* _Material_
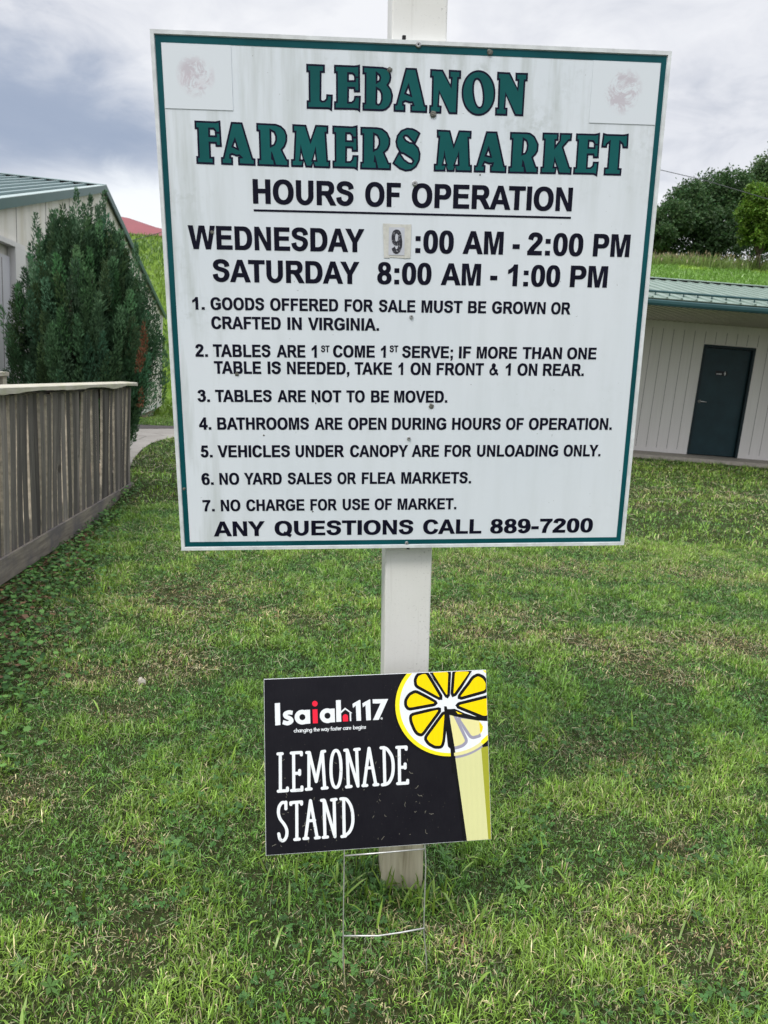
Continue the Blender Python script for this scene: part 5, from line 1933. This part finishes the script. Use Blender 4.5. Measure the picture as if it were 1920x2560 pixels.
# --- broadleaf trees on the hill crest
def tree(label, x, y, lobes, leaf, nleaf, col, trunk_r, seed, spread=0.35):
    g_ = np.random.default_rng(seed)
    z0 = float(gz(x, y)) - 0.2
    root = empty('broadleaf_tree', label, 'tree', (x, y, z0), 'trees along the hill crest')
    org_ = np.array([x, y, z0])
    P, D, Sx, L, Wd, C_ = [], [], [], [], [], []
    tot = sum(l_[3] ** 2 for l_ in lobes)
    lc_ = np.array([l_[:3] for l_ in lobes]) - org_
    for (lx, ly, lz, lr) in lobes:
        n = int(nleaf * lr ** 2 / tot)
        ncl = max(10, int(n / 34))
        dv = unit(g_.normal(size=(ncl, 3)))
        cr_ = lr * (0.45 + 0.62 * g_.random(ncl) ** 0.6)
        cc_ = np.array([lx, ly, lz]) - org_ + dv * cr_[:, None] * np.array([1, 1, 0.82])
        ck = g_.uniform(0.65, 1.35, ncl)
        idx = g_.integers(0, ncl, n)
        pp = cc_[idx] + g_.normal(size=(n, 3)) * lr * 0.13
        P.append(pp)
        dd = unit(g_.normal(size=(n, 3)) + np.array([0, 0, -0.25]) + dv[idx] * 0.5)
        D.append(dd)
        Sx.append(unit(np.cross(dd, unit(g_.normal(size=(n, 3))))))
        L.append(g_.uniform(0.7, 1.3, n) * leaf)
        Wd.append(g_.uniform(0.45, 0.75, n) * leaf)
        k = ck[idx][:, None] * g_.uniform(0.8, 1.25, n)[:, None]
        C_.append(np.array(col)[None] * k * np.stack([g_.uniform(0.85, 1.2, n), np.ones(n), g_.uniform(0.8, 1.1, n)], 1))
    leaf_mesh('crown', np.concatenate(P), np.concatenate(D), np.concatenate(Sx), np.concatenate(L), np.concatenate(Wd), np.concatenate(C_), M_LEAF, root)
    b = MB()
    fork = np.array([0, 0, (lc_[:, 2].min()) * 0.55])
    b.tube([(0, 0, -0.3), fork * 0.5 + np.array([0.08, 0, 0]), fork], [trunk_r, trunk_r * 0.8, trunk_r * 0.65], 9)
    for c_ in lc_:
        mid = fork * 0.45 + c_ * 0.55 + np.array([0, 0, -0.3])
        b.tube([fork * 0.97, mid, c_], [trunk_r * 0.45, trunk_r * 0.25, trunk_r * 0.08], 6)
    b.build('trunk', M_BARK, root, smooth=True)
    return root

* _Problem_
Copy out all of the material exactly as written, without its pictures.

* _Task output_
Continue the Blender Python script for this scene: part 5, from line 1933. This part finishes the script. Use Blender 4.5. Measure the picture as if it were 1920x2560 pixels.
# --- broadleaf trees on the hill crest
def tree(label, x, y, lobes, leaf, nleaf, col, trunk_r, seed, spread=0.35):
    g_ = np.random.default_rng(seed)
    z0 = float(gz(x, y)) - 0.2
    root = empty('broadleaf_tree', label, 'tree', (x, y, z0), 'trees along the hill crest')
    org_ = np.array([x, y, z0])
    P, D, Sx, L, Wd, C_ = [], [], [], [], [], []
    tot = sum(l_[3] ** 2 for l_ in lobes)
    lc_ = np.array([l_[:3] for l_ in lobes]) - org_
    for (lx, ly, lz, lr) in lobes:
        n = int(nleaf * lr ** 2 / tot)
        ncl = max(10, int(n / 34))
        dv = unit(g_.normal(size=(ncl, 3)))
        cr_ = lr * (0.45 + 0.62 * g_.random(ncl) ** 0.6)
        cc_ = np.array([lx, ly, lz]) - org_ + dv * cr_[:, None] * np.array([1, 1, 0.82])
        ck = g_.uniform(0.65, 1.35, ncl)
        idx = g_.integers(0, ncl, n)
        pp = cc_[idx] + g_.normal(size=(n, 3)) * lr * 0.13
        P.append(pp)
        dd = unit(g_.normal(size=(n, 3)) + np.array([0, 0, -0.25]) + dv[idx] * 0.5)
        D.append(dd)
        Sx.append(unit(np.cross(dd, unit(g_.normal(size=(n, 3))))))
        L.append(g_.uniform(0.7, 1.3, n) * leaf)
        Wd.append(g_.uniform(0.45, 0.75, n) * leaf)
        k = ck[idx][:, None] * g_.uniform(0.8, 1.25, n)[:, None]
        C_.append(np.array(col)[None] * k * np.stack([g_.uniform(0.85, 1.2, n), np.ones(n), g_.uniform(0.8, 1.1, n)], 1))
    leaf_mesh('crown', np.concatenate(P), np.concatenate(D), np.concatenate(Sx), np.concatenate(L), np.concatenate(Wd), np.concatenate(C_), M_LEAF, root)
    b = MB()
    fork = np.array([0, 0, (lc_[:, 2].min()) * 0.55])
    b.tube([(0, 0, -0.3), fork * 0.5 + np.array([0.08, 0, 0]), fork], [trunk_r, trunk_r * 0.8, trunk_r * 0.65], 9)
    for c_ in lc_:
        mid = fork * 0.45 + c_ * 0.55 + np.array([0, 0, -0.3])
        b.tube([fork * 0.97, mid, c_], [trunk_r * 0.45, trunk_r * 0.25, trunk_r * 0.08], 6)
    b.build('trunk', M_BARK, root, smooth=True)
    return root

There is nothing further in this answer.